September 29, 2016
Sir, in the UK as in most other countries banks have been given the following instructions by their regulators:
If you invest in something safe, like lending to a good sovereign, lending to those with very high credit ratings, or financing residential houses, then you are allowed to hold little capital. That means that you then will be able to leverage your equity and the support society awards you a lot; meaning that you then will be able to earn high expected risk adjusted returns on equity.
But, if you invest in something risky, like lending to SMEs and entrepreneurs, then you need to hold more capital. That means that you then will be able to leverage less your equity and the support society awards you; meaning that you then will probably earn lower expected risk adjusted returns on equity.
Sir, those instructions clearly guarantee that bank credit will not be allocated efficiently to the real economy. Those instructions lead to the dangerous overpopulation of safe havens, and for the economy to equally dangerous under exploration of the riskier but perhaps more productive bays. Those instructions stop banks from financing the riskier future, making them only refinance the safer past. Those instructions will waste, or in some cases even make worse, all what stimulus like QEs, low interest rates, fiscal deficits and other are supposed to help and correct.
On this subject I have written Mr. Martin Wolf literally hundreds of letters over the last decade. Mr. Wolf besides kindly allowing me to publish on his Economists’ Forum in October 2009 an article titled “Free us from imprudent risk aversion”, has completely ignored the subject of the distortions caused by the Basel Committee’s regulations.
In July 2012 Wolf wrote that when "setting bank equity requirements, it is essential to recognise that so-called “risk-weighted” assets can and will be gamed by both banks and regulators. As Per Kurowski, a former executive director of the World Bank, reminds me regularly, crises occur when what was thought to be low risk turns out to be very high risk."
That was a reference to part of my arguments that I of course much appreciate but, as can be seen, it had only to do with how useless these regulations are in terms of guaranteeing bank stability.
Now I find that Mr. Martin Wolf quite lugubriously writes: “If the UK is to thrive economically, it will not be enough for it to manage Brexit, hard though that will surely be. Its policymakers must also start from a realistic assessment of the UK’s mediocre performance.
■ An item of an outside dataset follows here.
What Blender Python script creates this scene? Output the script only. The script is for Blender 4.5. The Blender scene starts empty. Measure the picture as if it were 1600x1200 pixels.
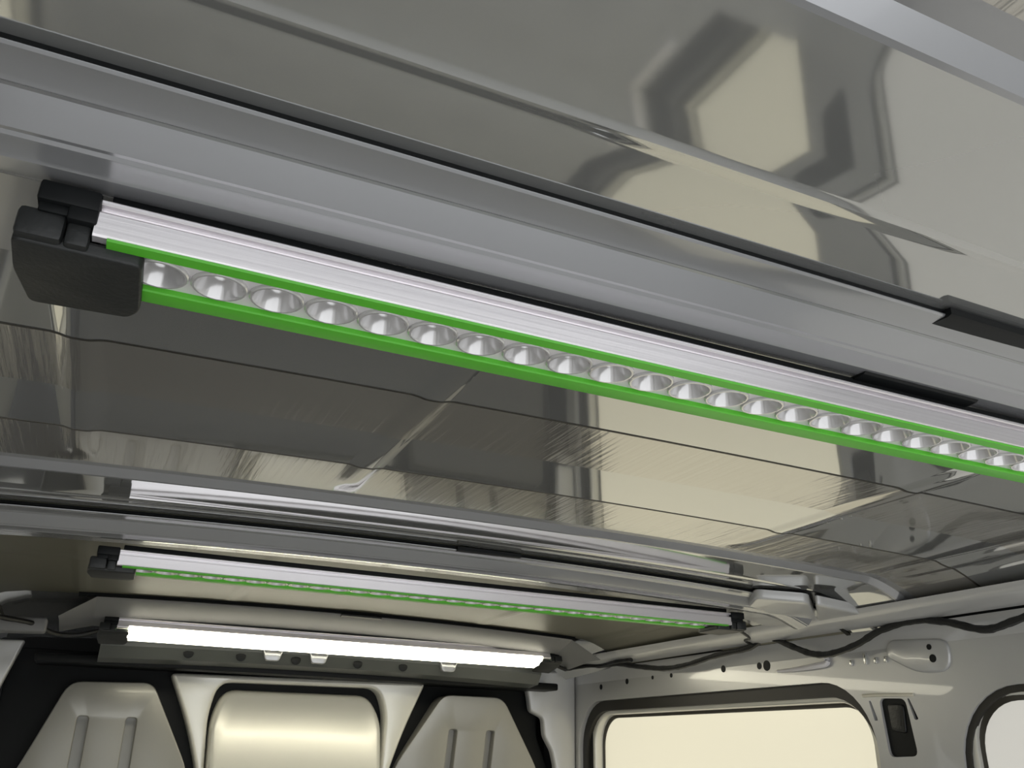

This is no world-beating economy. It is not even a Europe-beating economy, except on creating what are too often low-wage jobs. It will have to do far better if it is to deliver the higher living standards its people want in the tougher environment ahead.” “Economic ills of the UK extend well beyond Brexit” September 29.
Sir, I just wonder, is it not time that Mr Martin Wolf looks into the possibilities that little me might have a point… and not only for the UK?
I mean it could be quite timely given the upcoming annual meetings of the IMF and World Bank in Washington and in which Mr. Wolf will again moderate a couple of events, one on inequality and one on jobs, both themes affected by the regulatory distortions.
PS. Unfortunately this year like last, I will not be in Washington so as to be able to participate as civil society and express my concerns there, also for the umpteenth time.